▶ Problem statement: Copy out each line of the material below that holds the string "edge".

▶ Recorded information:
---

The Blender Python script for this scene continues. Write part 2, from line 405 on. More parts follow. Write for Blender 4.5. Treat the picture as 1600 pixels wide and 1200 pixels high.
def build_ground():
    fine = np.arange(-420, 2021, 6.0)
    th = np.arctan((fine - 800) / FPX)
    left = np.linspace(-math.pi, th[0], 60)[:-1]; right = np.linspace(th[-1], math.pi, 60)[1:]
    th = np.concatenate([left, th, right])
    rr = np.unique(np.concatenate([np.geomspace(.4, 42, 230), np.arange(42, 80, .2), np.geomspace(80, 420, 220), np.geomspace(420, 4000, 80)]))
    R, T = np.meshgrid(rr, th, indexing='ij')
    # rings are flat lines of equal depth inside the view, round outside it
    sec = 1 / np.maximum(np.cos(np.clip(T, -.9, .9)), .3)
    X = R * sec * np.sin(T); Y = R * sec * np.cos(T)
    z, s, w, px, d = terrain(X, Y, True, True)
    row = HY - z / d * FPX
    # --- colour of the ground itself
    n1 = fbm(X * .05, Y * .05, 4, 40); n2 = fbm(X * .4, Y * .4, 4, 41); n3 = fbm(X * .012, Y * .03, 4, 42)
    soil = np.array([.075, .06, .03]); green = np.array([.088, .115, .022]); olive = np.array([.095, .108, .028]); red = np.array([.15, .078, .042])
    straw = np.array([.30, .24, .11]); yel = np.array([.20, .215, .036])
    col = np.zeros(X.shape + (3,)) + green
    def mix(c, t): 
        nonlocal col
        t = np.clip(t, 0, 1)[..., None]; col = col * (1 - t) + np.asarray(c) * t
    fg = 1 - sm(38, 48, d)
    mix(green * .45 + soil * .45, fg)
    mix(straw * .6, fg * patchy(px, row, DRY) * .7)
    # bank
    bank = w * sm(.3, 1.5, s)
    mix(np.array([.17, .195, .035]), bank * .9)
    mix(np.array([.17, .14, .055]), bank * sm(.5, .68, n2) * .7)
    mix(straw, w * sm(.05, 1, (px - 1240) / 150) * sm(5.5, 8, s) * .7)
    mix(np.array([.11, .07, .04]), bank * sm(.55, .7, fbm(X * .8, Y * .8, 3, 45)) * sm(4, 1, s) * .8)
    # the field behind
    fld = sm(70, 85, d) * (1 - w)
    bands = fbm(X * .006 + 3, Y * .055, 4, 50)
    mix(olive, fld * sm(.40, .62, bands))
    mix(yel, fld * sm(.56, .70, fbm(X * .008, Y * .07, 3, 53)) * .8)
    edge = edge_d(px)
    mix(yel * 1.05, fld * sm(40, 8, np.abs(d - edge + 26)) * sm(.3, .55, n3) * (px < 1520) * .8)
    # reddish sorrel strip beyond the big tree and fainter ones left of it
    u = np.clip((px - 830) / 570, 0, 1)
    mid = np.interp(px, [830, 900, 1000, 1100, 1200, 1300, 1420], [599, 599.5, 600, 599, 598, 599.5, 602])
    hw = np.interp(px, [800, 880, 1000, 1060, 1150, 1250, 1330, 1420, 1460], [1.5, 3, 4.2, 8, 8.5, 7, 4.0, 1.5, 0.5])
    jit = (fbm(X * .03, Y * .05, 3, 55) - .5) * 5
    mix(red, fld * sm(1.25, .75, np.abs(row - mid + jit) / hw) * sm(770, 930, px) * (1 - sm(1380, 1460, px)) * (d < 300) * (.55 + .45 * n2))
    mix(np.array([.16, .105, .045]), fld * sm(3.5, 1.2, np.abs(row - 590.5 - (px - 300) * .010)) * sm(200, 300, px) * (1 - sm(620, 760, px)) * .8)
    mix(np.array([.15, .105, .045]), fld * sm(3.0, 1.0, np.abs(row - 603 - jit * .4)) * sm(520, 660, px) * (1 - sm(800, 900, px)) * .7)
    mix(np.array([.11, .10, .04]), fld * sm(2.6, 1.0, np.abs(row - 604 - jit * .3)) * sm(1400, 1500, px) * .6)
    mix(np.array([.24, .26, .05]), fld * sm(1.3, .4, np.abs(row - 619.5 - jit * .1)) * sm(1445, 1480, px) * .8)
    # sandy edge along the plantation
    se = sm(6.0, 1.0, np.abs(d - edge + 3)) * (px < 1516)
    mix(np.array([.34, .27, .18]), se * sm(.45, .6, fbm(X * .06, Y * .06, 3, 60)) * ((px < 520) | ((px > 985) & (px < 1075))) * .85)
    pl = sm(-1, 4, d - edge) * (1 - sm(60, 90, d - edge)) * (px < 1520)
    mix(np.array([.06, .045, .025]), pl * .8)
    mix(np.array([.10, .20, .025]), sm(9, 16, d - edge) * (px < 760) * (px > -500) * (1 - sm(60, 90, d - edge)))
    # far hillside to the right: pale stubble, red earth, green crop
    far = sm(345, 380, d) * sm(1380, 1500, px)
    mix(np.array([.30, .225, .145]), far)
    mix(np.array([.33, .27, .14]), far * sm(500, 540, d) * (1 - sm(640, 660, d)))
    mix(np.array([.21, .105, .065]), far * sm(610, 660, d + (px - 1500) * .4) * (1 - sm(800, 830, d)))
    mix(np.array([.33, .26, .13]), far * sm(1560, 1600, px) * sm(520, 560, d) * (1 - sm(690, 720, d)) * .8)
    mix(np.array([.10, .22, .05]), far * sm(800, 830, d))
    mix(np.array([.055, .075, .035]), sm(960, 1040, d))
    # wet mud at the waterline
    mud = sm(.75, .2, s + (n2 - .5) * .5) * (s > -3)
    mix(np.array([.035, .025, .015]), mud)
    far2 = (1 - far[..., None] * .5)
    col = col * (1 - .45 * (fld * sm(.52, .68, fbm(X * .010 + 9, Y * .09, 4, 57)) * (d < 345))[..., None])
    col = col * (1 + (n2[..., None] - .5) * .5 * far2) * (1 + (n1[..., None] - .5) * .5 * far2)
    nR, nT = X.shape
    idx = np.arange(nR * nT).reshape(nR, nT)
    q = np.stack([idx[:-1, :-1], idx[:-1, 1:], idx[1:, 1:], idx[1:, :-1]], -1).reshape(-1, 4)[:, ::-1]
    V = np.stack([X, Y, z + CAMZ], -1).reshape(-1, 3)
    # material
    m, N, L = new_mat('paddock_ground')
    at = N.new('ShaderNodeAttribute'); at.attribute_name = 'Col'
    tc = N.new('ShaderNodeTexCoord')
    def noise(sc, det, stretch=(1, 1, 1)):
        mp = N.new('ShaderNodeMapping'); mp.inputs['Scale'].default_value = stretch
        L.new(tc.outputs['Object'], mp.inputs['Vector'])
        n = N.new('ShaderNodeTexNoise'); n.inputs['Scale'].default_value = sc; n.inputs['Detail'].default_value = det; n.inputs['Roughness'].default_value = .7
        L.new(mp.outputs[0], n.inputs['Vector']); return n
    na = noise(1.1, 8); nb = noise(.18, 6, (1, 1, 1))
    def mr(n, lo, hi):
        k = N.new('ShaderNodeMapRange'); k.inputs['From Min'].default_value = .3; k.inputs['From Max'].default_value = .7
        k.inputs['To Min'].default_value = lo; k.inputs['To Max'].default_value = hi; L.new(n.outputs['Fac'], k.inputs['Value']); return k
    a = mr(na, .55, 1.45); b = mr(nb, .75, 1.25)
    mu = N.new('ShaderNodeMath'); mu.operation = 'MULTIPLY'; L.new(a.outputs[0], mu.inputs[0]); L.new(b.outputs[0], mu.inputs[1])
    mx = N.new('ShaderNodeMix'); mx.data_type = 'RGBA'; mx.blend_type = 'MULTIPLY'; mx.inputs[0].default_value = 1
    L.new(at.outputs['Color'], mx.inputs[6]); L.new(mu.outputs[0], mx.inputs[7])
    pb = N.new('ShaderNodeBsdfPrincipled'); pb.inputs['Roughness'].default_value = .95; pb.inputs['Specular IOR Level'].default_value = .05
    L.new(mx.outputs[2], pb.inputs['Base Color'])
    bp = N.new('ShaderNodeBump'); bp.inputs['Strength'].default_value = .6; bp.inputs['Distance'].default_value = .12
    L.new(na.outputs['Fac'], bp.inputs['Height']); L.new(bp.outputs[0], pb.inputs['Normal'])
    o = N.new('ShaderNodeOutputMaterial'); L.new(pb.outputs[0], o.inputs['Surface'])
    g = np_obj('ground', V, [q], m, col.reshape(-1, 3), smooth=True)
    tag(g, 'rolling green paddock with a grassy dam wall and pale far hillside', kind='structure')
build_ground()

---

▶ Answer to this problem:
    edge = edge_d(px)
    mix(yel * 1.05, fld * sm(40, 8, np.abs(d - edge + 26)) * sm(.3, .55, n3) * (px < 1520) * .8)
    # sandy edge along the plantation
    se = sm(6.0, 1.0, np.abs(d - edge + 3)) * (px < 1516)
    pl = sm(-1, 4, d - edge) * (1 - sm(60, 90, d - edge)) * (px < 1520)
    mix(np.array([.10, .20, .025]), sm(9, 16, d - edge) * (px < 760) * (px > -500) * (1 - sm(60, 90, d - edge)))